Progrès, croissance, développement : quelles différences ?
On les confond souvent. Pourtant, ces trois notions ne se recouvrent pas. Elles renvoient à des logiques différentes. Voyons ça de plus près.
1. Le progrès : une idée contestée
Le progrès suppose une amélioration continue. Une société irait d’un état « primitif » à un état « avancé ». Cette vision, héritée des Lumières, a structuré la pensée occidentale. Auguste Comte, Herbert Spencer ou encore Rostow y voyaient un moteur de l’histoire. Mais cette idée a ses limites. Marshall Sahlins (2009) rappelle que toutes les sociétés ne suivent pas la même trajectoire. Jean-Pierre Olivier de Sardan (1995) montre que cette croyance sert parfois à justifier des interventions extérieures, au nom d’un modèle prétendument universel.
2. La croissance : un indicateur trompeur
La croissance, c’est une augmentation mesurable, souvent économique. On la calcule avec le PIB, les revenus, la production. Depuis Rostow (1960), elle est souvent présentée comme un passage obligé vers le développement. Mais elle ne dit rien des inégalités ou du bien-être. Amartya Sen (1999) et Serge Latouche (2006) critiquent cette approche. Polanyi (1944) rappelle que l’économie n’est jamais indépendante des structures sociales. Bref, plus de richesse ne signifie pas toujours une société “meilleure”.

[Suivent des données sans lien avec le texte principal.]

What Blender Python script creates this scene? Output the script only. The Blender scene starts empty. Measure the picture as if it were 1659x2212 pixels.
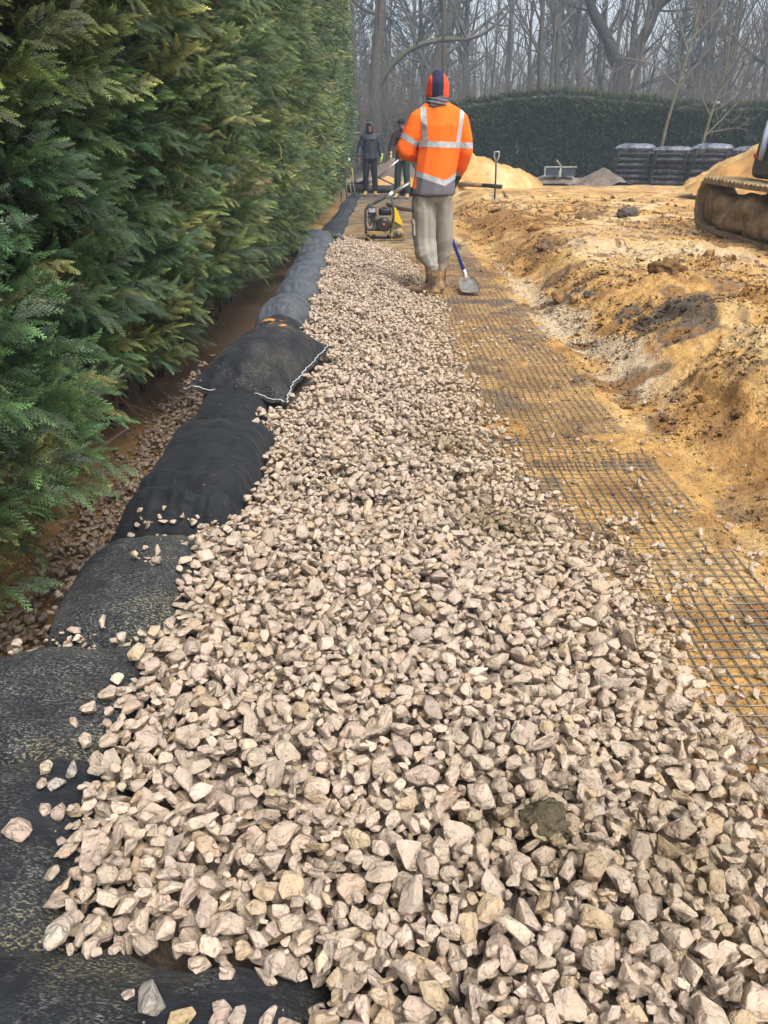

3. Le développement : un concept ambigu
Le développement va au-delà de l’économie. Il inclut la santé, l’éducation, les droits humains. Pourtant, il est loin d’être neutre. Arturo Escobar (1995) montre qu’il est aussi un discours de pouvoir, imposant un modèle occidental aux sociétés concernées. Olivier de Sardan (2021) analyse comment les projets de développement sont détournés, réinterprétés par les populations locales. Rien n’est jamais linéaire.
Trois notions, des tensions
Croissance sans progrès ? Possible. Développement sans croissance ? Aussi. L’anthropologie critique ces catégories et rappelle qu’il n’existe pas une seule voie, mais une pluralité de trajectoires. Bref, plutôt que d’imposer des modèles, mieux vaut observer les transformations réelles… et leurs effets sur les populations.